Anyone who has ever lived in New York City, or even visited the town, knows the place is unlike any other on earth. Chicago may be America's heartland and Washington where all the noise comes from, but it is New York that is the face of America. The Statue of Liberty is plainly the nose on that face, a work of art appropriate to a city in which the "arts" have congregated largely because of the liberty her glowing torch proclaims. These artists of all kinds are the "makeup" on the face of the city where they beauty they create is as vital as its soaring architecture in masking the ugly pockmarks of this massive, sprawling, urban monster. New York has always had artists. In colonial times, it was the root, literally and figuratively, of the Hudson River School of landscape painting. But it wasn't until the 1920s when the precious liberty its statue advertises made it a magnet for artists all over the world; and where the roots of the New York School could grab hold.
Those roots sprouted in the moist dirt of John Sloan's Ashcan School and the arty hotbed of Alfred Stieglitz's token Avant-garde marketplace. They were nourished by the prosperity, also the social, artistic, and intellectual freedom of the Jazz Age. They were hardened and deepened by tough times in the Depression, but fertilised by the Federal Arts Projects of that era. They matured quickly in the face of a world war, ready to flower once that war was over. In 1940 there were 40 art galleries in New York City. By 1946 there were 150. Harper's Bazaar featured the work of Mondrian and Fernand Léger as backdrops for post-war fashion spreads. Salvador Dali was decorating windows for Bonwit Teller Department Stores. Money, the lifeblood of art, could be heard jingling and crinkling all over the city as its corporate pillars replaced its ageing bluebloods as the major collectors of art.
The city welcomed its émigré artists with open arms.

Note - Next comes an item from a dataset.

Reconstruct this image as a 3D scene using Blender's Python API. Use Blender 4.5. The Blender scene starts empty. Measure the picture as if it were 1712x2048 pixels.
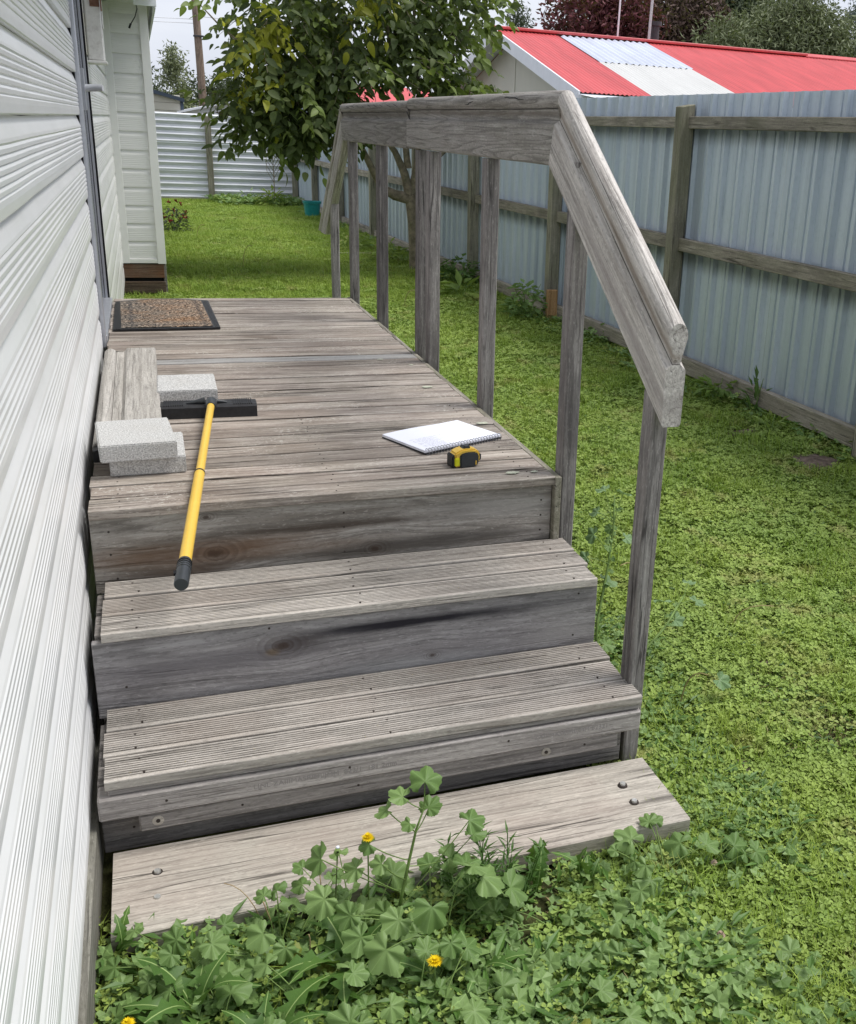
import bpy, bmesh, math, random
import numpy as np
from mathutils import Vector, Matrix, Euler, noise
R = math.radians
rnd = random.Random(7)
scene = bpy.context.scene
C = scene.collection

# ------------------------------------------------------------------ camera
def cam_rows(yaw, pit, rol):
    ca, sa, cb, sb, cc, sc = math.cos(yaw), math.sin(yaw), math.cos(pit), math.sin(pit), math.cos(rol), math.sin(rol)
    f0 = Vector((sa, ca, 0)); r0 = Vector((ca, -sa, 0)); u0 = Vector((0, 0, 1))
    fwd = f0*cb - u0*sb; up = u0*cb + f0*sb
    right = r0*cc + up*sc; upr = up*cc - r0*sc
    return right, upr, fwd
right, upv, fwd = cam_rows(R(22.0265), R(19.3902), R(2.9194))
CAM = Vector((0, 0, 0.9))
cd = bpy.data.cameras.new('camera'); co = bpy.data.objects.new('camera', cd); C.objects.link(co)
m = Matrix.Identity(4)
for i in range(3):
    m[i][0] = right[i]; m[i][1] = upv[i]; m[i][2] = -fwd[i]; m[i][3] = CAM[i]
co.matrix_world = m
cd.sensor_fit = 'VERTICAL'; cd.sensor_height = 36.0; cd.sensor_width = 30.09
cd.lens = 2045.33/2048*36
cd.shift_x = -(1110.74-856)/2048; cd.shift_y = (993.82-1024)/2048
cd.clip_start = 0.05; cd.clip_end = 500
scene.camera = co

# ------------------------------------------------------------------ world, sun, exposure
W = bpy.data.worlds.new("World"); scene.world = W; W.use_nodes = True
nt = W.node_tree; nt.nodes.clear()
def wn(t): return nt.nodes.new(t)
out = wn('ShaderNodeOutputWorld'); bg = wn('ShaderNodeBackground'); sky = wn('ShaderNodeTexSky')
sky.sky_type = 'NISHITA'; sky.sun_disc = False; sky.sun_elevation = R(52); sky.sun_rotation = R(230)
tc = wn('ShaderNodeTexCoord'); mp = wn('ShaderNodeMapping'); mp.inputs['Scale'].default_value = (1.2, 1.2, 5.5)
nz = wn('ShaderNodeTexNoise'); nz.inputs['Scale'].default_value = 1.6; nz.inputs['Detail'].default_value = 7; nz.inputs['Roughness'].default_value = 0.55
rp = wn('ShaderNodeValToRGB'); rp.color_ramp.elements[0].position = .34; rp.color_ramp.elements[0].color = (3.3, 3.5, 4.05, 1)
rp.color_ramp.elements[1].position = .68; rp.color_ramp.elements[1].color = (4.4, 4.5, 4.85, 1)
mx = wn('ShaderNodeMix'); mx.data_type = 'RGBA'; mx.inputs[0].default_value = 0.94
nt.links.new(tc.outputs['Generated'], mp.inputs[0]); nt.links.new(mp.outputs[0], nz.inputs['Vector'])
nt.links.new(nz.outputs['Fac'], rp.inputs[0]); nt.links.new(sky.outputs[0], mx.inputs[6]); nt.links.new(rp.outputs[0], mx.inputs[7])
nt.links.new(mx.outputs[2], bg.inputs[0]); bg.inputs[1].default_value = 0.1
nt.links.new(bg.outputs[0], out.inputs[0])
sl = bpy.data.lights.new('sun', 'SUN'); sl.energy = 1.5; sl.angle = R(25); sl.color = (1, .965, .91)
so = bpy.data.objects.new('sun', sl); C.objects.link(so)
sd = Vector((0.50, -0.10, 1.0)).normalized()      # direction towards the sun
so.rotation_euler = sd.to_track_quat('Z', 'Y').to_euler()
sky.sun_rotation = math.atan2(sd.x, sd.y); sky.sun_elevation = math.asin(sd.z)
scene.view_settings.view_transform = 'Standard'; scene.view_settings.look = 'None'
scene.view_settings.exposure = 1.08; scene.view_settings.gamma = 1
scene.view_settings.use_curve_mapping = False
scene.cycles.max_bounces = 6; scene.cycles.transparent_max_bounces = 8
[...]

Its Museum of Modern Art, founded in 1929, exposed and expounded upon their work. It would be almost fifty years before Paris had a similar museum (the Pompidou Centre) dedicated to modern art. As a town built upon the garment industry and other small manufacturing concerns, by the 1930s (when most of them went broke), New York had literally thousands of empty lofts simply begging to become artists' studios. The likes of Pollock, de Kooning, Rothko, and Kline could not have melded into a coherent art movement anywhere else in the world at the time. It was here they found the media and the market and the mouthpieces in the form of critics like Clement Greenberg and Harold Rosenberg. Abstract Expressionism and the New York School were not captives of the city. The movement spread, but always, it retained the gritty essence of that city which shaped it and allowed it the liberty to paint its portrait.